- _Stated exercise_
Pictures in the entries below are excluded; copy only the lines from the one containing "Build this scene" to the one containing "COL = S.collection", both included.

- _Materials provided_
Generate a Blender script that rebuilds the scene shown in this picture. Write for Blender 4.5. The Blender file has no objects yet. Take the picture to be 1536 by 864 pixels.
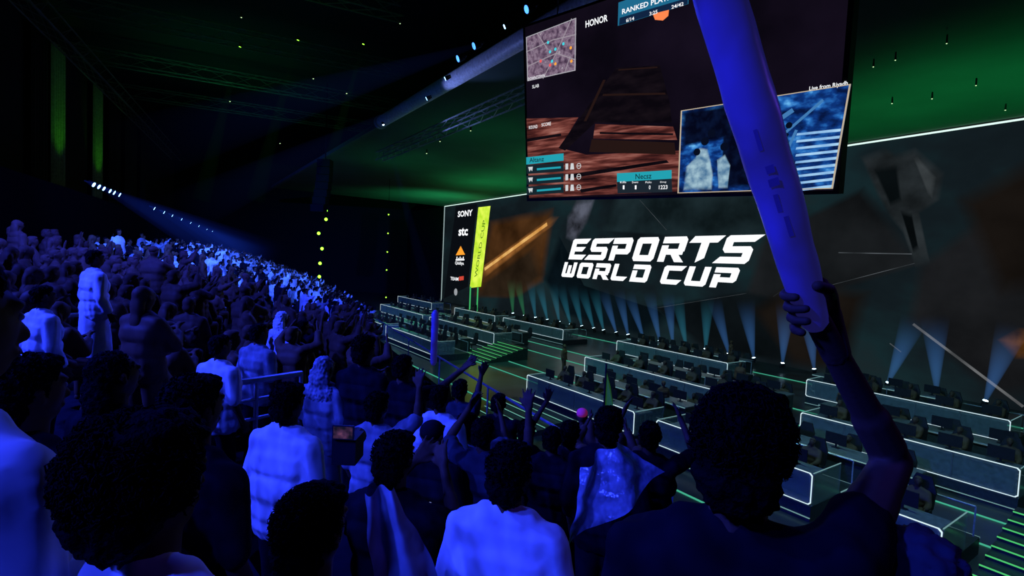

==

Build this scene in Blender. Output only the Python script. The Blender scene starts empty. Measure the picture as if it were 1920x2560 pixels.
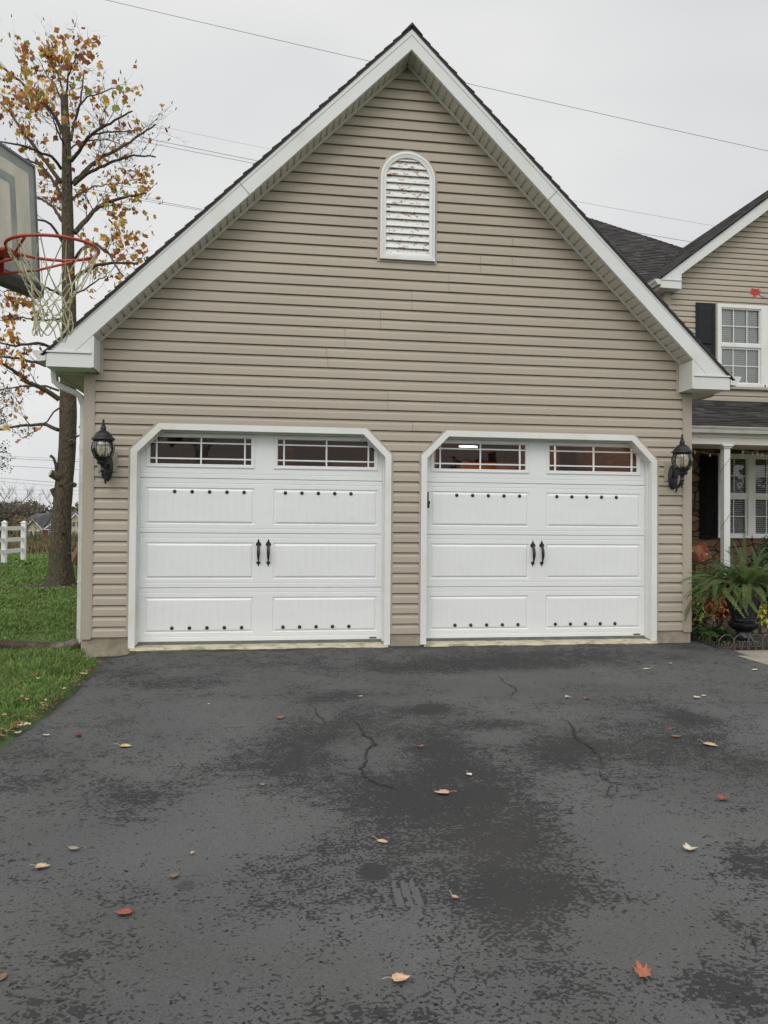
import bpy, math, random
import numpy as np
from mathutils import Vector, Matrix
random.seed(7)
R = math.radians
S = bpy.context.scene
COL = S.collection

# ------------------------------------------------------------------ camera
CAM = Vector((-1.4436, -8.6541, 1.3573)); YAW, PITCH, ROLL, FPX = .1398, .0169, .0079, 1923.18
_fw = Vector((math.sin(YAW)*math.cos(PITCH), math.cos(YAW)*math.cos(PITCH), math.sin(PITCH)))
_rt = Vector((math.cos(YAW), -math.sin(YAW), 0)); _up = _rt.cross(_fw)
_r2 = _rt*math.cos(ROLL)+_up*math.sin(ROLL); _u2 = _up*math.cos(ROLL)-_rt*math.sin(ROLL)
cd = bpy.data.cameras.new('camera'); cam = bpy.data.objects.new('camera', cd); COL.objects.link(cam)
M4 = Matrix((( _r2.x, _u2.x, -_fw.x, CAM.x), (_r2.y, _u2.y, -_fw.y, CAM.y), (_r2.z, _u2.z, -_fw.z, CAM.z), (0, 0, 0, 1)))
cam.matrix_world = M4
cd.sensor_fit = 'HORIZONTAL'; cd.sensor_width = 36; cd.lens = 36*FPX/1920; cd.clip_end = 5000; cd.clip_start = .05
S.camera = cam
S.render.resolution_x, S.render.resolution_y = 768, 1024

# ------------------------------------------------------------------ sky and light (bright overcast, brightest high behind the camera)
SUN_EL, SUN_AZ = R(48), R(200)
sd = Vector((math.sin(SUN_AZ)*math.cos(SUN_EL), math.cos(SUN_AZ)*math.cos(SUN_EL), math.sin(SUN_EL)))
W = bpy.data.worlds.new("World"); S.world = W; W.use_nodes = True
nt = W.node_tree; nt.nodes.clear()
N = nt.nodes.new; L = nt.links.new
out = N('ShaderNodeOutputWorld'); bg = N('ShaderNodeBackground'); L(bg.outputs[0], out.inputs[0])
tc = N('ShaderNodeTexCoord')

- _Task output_
Build this scene in Blender. Output only the Python script. The Blender scene starts empty. Measure the picture as if it were 1920x2560 pixels.
import bpy, math, random
import numpy as np
from mathutils import Vector, Matrix
random.seed(7)
R = math.radians
S = bpy.context.scene
COL = S.collection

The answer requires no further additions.